The two programs have grabbed a majority of the WCC Tournament titles since BYU entered in 2012. The Cougars have three, the Zags seven. They have met in five finals, including the past two years.

Regular-season titles have been more lopsided, with Gonzaga winning 10 of the 12. The Cougars won the other two, including last year, and finished second six times.

“Sports aren’t sports without big rivalries,” said Fortier, trying to sell, at 41, she’s grown old with the rivalry. “They’ve been a great rival for us. I’ve not enjoyed every minute of it but I appreciate being a part of something like that.”

As she appreciated being part of Monday’s second-half shellacking.

Gonzaga, whose last game was eight days ago in Provo, Utah started fast but from then on didn’t execute well on the offensive end before intermission. It took a late defensive stand – BYU didn’t score in last 3 minutes – for the Zags to take a 31-25 lead into the locker room.

Then came the knockout punch, a nine-point burst to start the third, another 10-zip run near the end and a 27-10 edge in the period.

“We really wanted to compete coming out of halftime,” explained Fortier.

Gonzaga coach Lisa Fortier watches her team during the first half of a WCC Tournament semifinal against BYU on Monday at the Orleans Arena in Las Vegas.  (Tyler Tjomsland/The Spokesman-Review)
Gonzaga coach Lisa Fortier watches her team during the first half of a WCC Tournament semifinal against BYU on Monday at the Orleans Arena in Las Vegas. (Tyler Tjomsland/The Spokesman-Review) Buy this photo

They did. But that wasn’t all the coaching staff wanted to see.

The first half, Fortier said, wasn’t Gonzaga offensive basketball. Too many execution mistakes. That wasn’t the case in the third quarter.

“That start of the second half,” she said, “we executed everything how it was supposed to be executed. If we missed one of those shots, it would have been OK. But we didn’t miss.”

That a great offensive stretch was keyed by Yvonne Ejim – 12 of the post’s game-high 21 came in the third – and two open shots converted by Brynna Maxwell – the guard finished with 18, including 4-of-6 from beyond the arc – was also appropriate.
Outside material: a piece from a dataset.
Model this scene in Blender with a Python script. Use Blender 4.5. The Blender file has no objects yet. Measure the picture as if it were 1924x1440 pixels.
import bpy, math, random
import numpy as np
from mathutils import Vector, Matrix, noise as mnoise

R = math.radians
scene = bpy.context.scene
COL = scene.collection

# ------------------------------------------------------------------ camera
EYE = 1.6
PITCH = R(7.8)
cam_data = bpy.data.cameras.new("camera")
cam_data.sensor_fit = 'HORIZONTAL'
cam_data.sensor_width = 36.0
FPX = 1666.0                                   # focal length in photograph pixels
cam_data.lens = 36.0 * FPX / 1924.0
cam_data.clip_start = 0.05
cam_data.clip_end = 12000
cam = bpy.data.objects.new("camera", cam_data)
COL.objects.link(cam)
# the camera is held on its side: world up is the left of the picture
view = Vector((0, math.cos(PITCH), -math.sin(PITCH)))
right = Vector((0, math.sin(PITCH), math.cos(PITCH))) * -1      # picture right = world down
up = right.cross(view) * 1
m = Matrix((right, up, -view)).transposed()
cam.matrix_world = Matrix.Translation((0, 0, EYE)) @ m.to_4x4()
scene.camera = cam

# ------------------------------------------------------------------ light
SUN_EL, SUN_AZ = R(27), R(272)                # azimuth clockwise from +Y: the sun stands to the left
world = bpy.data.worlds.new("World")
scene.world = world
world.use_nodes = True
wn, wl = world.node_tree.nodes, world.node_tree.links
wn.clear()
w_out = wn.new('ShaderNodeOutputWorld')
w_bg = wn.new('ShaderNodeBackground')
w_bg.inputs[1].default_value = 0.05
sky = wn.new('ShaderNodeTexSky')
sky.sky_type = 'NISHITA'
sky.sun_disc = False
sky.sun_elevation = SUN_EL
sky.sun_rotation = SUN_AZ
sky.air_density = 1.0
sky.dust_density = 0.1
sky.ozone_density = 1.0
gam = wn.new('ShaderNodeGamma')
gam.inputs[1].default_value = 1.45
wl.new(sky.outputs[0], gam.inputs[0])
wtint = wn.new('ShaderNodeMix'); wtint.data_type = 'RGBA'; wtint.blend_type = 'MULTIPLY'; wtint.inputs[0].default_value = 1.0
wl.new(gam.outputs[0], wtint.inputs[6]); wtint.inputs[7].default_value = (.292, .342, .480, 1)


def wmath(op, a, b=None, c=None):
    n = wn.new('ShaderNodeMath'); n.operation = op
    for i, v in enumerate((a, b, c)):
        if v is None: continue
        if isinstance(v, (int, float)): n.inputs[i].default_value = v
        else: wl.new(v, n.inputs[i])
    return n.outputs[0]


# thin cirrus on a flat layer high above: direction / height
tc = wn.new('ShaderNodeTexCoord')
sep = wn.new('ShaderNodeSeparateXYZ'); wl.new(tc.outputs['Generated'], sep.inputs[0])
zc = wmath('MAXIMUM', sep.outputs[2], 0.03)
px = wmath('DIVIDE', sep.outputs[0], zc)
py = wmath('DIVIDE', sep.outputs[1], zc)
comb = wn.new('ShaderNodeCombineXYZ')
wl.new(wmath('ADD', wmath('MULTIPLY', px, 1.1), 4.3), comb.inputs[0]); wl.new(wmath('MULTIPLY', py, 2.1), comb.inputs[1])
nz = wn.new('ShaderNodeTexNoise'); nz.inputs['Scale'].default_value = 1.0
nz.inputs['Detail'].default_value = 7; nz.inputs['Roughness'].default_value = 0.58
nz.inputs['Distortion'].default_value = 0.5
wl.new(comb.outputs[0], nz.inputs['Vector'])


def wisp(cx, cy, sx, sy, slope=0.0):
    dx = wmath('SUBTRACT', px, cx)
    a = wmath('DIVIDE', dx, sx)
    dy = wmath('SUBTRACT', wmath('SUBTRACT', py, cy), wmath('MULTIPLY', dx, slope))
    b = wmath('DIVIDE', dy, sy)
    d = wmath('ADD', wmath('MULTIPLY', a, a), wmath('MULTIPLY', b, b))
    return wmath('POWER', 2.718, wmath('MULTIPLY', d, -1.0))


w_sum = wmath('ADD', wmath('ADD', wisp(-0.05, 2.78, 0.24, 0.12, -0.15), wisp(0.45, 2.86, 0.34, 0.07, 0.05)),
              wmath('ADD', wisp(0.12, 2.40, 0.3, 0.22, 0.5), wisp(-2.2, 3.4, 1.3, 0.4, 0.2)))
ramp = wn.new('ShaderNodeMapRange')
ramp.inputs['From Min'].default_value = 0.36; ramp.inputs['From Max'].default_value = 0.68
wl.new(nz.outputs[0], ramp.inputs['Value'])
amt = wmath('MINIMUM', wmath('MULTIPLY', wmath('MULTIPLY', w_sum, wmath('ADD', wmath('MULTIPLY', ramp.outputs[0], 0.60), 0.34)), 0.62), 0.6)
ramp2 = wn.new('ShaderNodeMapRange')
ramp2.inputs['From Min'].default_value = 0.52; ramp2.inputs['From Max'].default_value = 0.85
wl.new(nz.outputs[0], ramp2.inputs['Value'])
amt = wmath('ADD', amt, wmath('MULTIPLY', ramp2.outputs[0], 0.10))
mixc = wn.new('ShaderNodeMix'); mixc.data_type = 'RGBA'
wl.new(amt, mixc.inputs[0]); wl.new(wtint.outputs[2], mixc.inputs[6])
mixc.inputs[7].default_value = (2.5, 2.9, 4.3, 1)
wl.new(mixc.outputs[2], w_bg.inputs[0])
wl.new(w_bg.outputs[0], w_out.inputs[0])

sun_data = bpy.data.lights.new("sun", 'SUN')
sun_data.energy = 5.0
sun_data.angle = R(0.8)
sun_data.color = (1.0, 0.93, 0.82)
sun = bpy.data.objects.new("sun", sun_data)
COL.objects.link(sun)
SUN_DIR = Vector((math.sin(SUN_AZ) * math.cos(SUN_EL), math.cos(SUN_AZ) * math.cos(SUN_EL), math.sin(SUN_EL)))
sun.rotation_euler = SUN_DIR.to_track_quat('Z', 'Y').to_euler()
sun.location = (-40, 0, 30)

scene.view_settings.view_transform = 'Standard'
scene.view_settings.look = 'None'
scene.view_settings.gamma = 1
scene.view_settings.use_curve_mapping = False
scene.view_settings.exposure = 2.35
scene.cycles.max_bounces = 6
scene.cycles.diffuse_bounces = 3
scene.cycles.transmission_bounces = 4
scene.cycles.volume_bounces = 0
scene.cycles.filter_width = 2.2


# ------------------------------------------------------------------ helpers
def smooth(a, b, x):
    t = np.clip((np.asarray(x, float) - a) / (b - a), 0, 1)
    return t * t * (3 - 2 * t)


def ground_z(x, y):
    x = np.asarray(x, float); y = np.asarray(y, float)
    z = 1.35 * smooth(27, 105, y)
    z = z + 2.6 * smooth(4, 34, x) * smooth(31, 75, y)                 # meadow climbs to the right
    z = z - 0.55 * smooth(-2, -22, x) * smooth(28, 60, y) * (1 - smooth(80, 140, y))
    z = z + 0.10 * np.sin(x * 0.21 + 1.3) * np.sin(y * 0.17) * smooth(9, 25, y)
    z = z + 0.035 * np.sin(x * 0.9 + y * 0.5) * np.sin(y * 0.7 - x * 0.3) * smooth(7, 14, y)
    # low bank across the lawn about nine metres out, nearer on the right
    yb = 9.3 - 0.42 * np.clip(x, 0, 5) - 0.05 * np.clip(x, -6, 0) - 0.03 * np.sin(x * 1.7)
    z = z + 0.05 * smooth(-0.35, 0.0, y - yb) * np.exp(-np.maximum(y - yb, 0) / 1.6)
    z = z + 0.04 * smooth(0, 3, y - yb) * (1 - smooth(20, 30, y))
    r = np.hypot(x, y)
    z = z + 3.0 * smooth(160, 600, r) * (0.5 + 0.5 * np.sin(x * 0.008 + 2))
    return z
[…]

Both mainly rely on teammates screens and assists to get open looks. Of the 27 points in the third, all but six came off either assisted baskets or free throws.

Again, appropriate for the rivalry, as efficient offensive basketball was as hallmark of the BYU program under longtime coach Jeff Judkins, who retired after last season. It was his teams that built the rivalry.

“(There is) just a lot of respect between the two teams,” Fortier said, mentioning she consider Judkins one of her coaching friends and they still text, though “not as much after BYU games.”

Would you expect anything different?

Now it’s just not Judkins who will be gone. The entire rivalry is vanishing in the mist of conference realignment. It will be missed. By Fortier, at least. Even if she didn’t always enjoy the result.

“That’s not what rivalries are,” she said when asked if the games were enjoyable. “But you like to be on the up side of it. When you’re not, when you’re on the down side of it, it feels terrible.”

For this one last time, there were no worries about that.